Среди партизан, что встретили нас на берегу, учитель Сорокской средней школы. Звать его Андрей. С учительской старательностью он рассказывает нам историю этого старого замка, сыгравшего, оказывается, оригинальную роль и в этой войне. Его построил один из героев молдавского народа, именовавшийся Стефаном Великим. Этот воин и государственный муж, проведший свою жизнь в походах против турок и татар, хорошо знал, оказывается, в чем счастье его народа, и старался упрочить связи Молдавии с Россией, укрепить дружбу с великим северным соседом.

И этот замок, задуманный и построенный как бастион для защиты верховья Днестра от татар и от турок, в последние годы служил убежищем для молдавских партизан. Отлично зная расположение замковых помещений, его малоизвестные ходы и тайники, партизаны держали в нем оружие, устраивали иногда здесь свои сборы и скрывались от преследования. Военная история замка была, таким образом, обновлена, в нее вписали несколько новых интересных страниц.

Нас ведут в полуразвалившийся сводчатый погреб. Не зная плана замка, по-моему, почти невозможно найти сюда вход. Вот в этом погребе и хранились оружие и боеприпасы партизанского отряда, здесь одно время был даже госпиталь, где лечились партизаны, раненные в боях при нападении на обозы румынских оккупантов. На башне, где мы стояли, помещался партизанский секрет. И все это недалеко от большого города, где хозяйничала жандармерия оккупантов.

— Неужели вас здесь ни разу не накрыли?

Учитель усмехается. На обветренном лице сверкают зубы.
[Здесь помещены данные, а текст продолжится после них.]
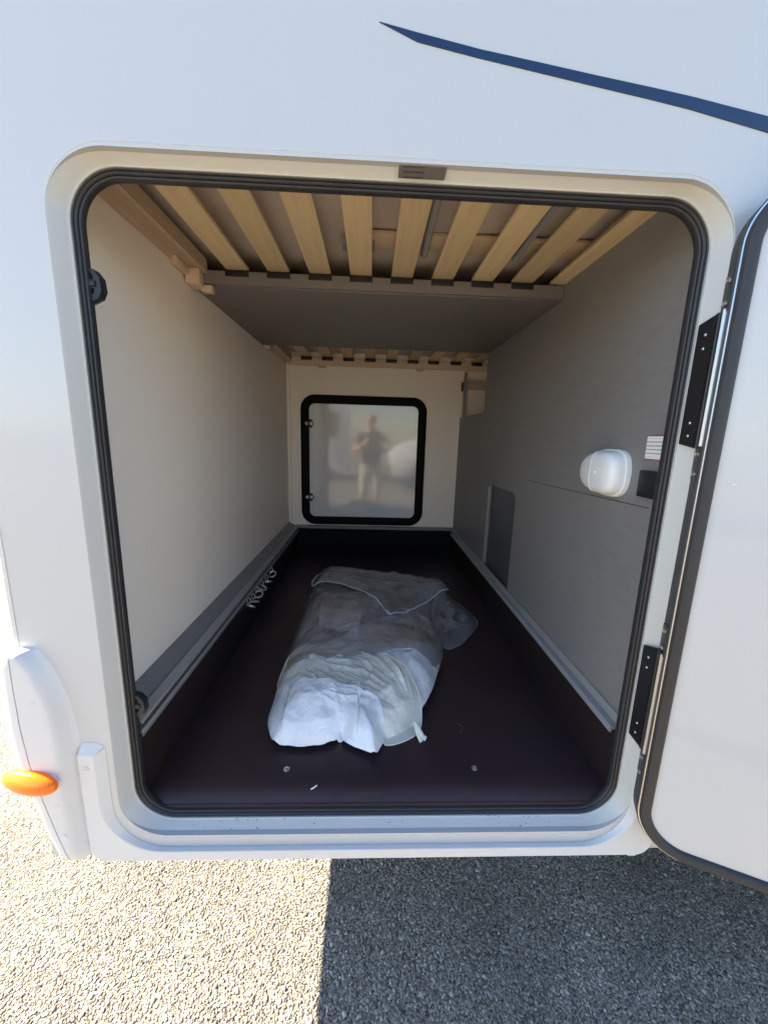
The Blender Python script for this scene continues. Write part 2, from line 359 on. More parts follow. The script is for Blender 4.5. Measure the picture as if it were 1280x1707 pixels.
# ---- outer shell
JX0,JX1,JZ0,JZ1,JR = -.556,.645,.492,1.878,.105
XR,XF,YB,ZT,ZB = -.720,5.2,2.24,2.95,.440
outer = [(XR,ZB),(XF,ZB),(XF,ZT),(XR,ZT)]
plate('side_wall', outer, [rrect(JX0,JX1,JZ0,JZ1,JR,16)], XZ, 0.0, .012, 'gelcoat', MH)
plate('rear_wall', [(.03,.50),(YB,.50),(YB,ZT),(.03,ZT)], [], YZ, -.743, -.723, 'gelcoat', MH)
# rounded corner profile between the rear and the side
cp=[]
for i in range(9):
    a=R(180+90*i/8); cp.append((-.720+.023*math.cos(a), .023+.023*math.sin(a)))
prof=[(-.743,.06)]+cp+[(-.7165,-.0012),(-.7165,.006)]
V=[(x,y,.955) for x,y in prof]+[(x,y,ZT) for x,y in prof]; n=len(prof)
mesh('corner_profile', V, [(i,i+1,n+i+1,n+i) for i in range(n-1)], 'gelcoat', MH, smooth=True)
box('far_side_wall', (XR,YB,ZB), (XF,YB+.03,ZT), 'gelcoat', MH)
box('roof', (XR-.02,-.004,ZT), (XF,YB+.035,ZT+.06), 'gelcoat', MH, bevel=.02)
box('front_wall', (XF,0,ZB), (XF+.03,YB,ZT), 'gelcoat', MH)
box('underbody', (-.66,.03,.452), (XF-.01,YB-.03,.49), 'gap', MH, bevel=0)
# ---- navy stripe
up=[(-.001,2.069),(.06,2.0585),(.163,2.042),(.26,2.030),(.366,2.0165),(.45,2.0065),(.524,1.997),(.665,1.9755),(.9,1.935),(1.3,1.85),(2.0,1.68),(3.0,1.42)]
lo=[(-.001,2.069),(.062,2.046),(.164,2.030),(.26,2.0165),(.368,2.0012),(.45,1.990),(.527,1.9785),(.671,1.952),(.9,1.905),(1.3,1.81),(2.0,1.62),(3.0,1.34)]
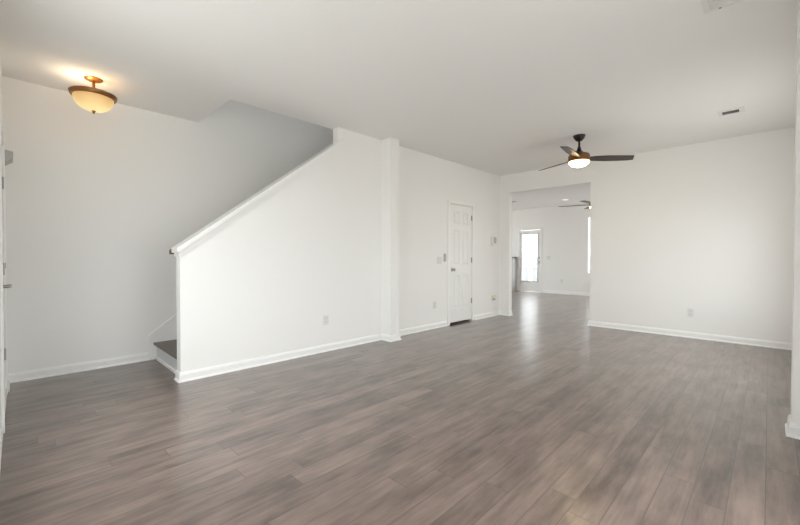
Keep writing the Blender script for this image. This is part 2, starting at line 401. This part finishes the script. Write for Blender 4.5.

— Во-первых, мы здесь бывали не всегда. Только когда это вызывалось необходимостью. Во-вторых, среди молдаван не нашлось, по-видимому, предателя, который бы нас выдал, а даже если кто-нибудь захотел бы выдать, он бы побоялся это сделать, ибо знал, что с нами шутки плохи. В-третьих, у нас было столько доброжелателей, что нас обычно предупреждали о всех намерениях румынских жандармов. А в-четвертых, — тут учитель делает изрядную паузу, как бы взвешивая, стоит ли говорить об этом советским офицерам, но, наконец решается и говорит: — Ну а в-четвертых, не очень хотелось им, румынам, рисковать головой в этой немецкой войне.

— Немецкой войне?

— Ну так некоторые из них говорили. Те, что пооткровеннее.

Потом партизаны наперебой рассказывают, а учитель едва успевает переводить о том, что в этом краю страх оккупантов перед молдавскими партизанами был так велик, что были районы, где они приказывали возле дорог вырубать лес, сводить сады, запрещали сеять кукурузу, чтобы не давать партизанам приближаться к дороге. Были селения, в которых немецко-румынские фашисты решались показываться лишь днем…

— Весна! — говорит учитель, задумчиво смотря на разлив мутного Днестра, на сады, уже розовеющие зацветающими абрикосами, на ласточек, с писком ремонтирующих свои гнезда в массивных стенах замка. — Для нас это особая весна, весна возвращения к жизни.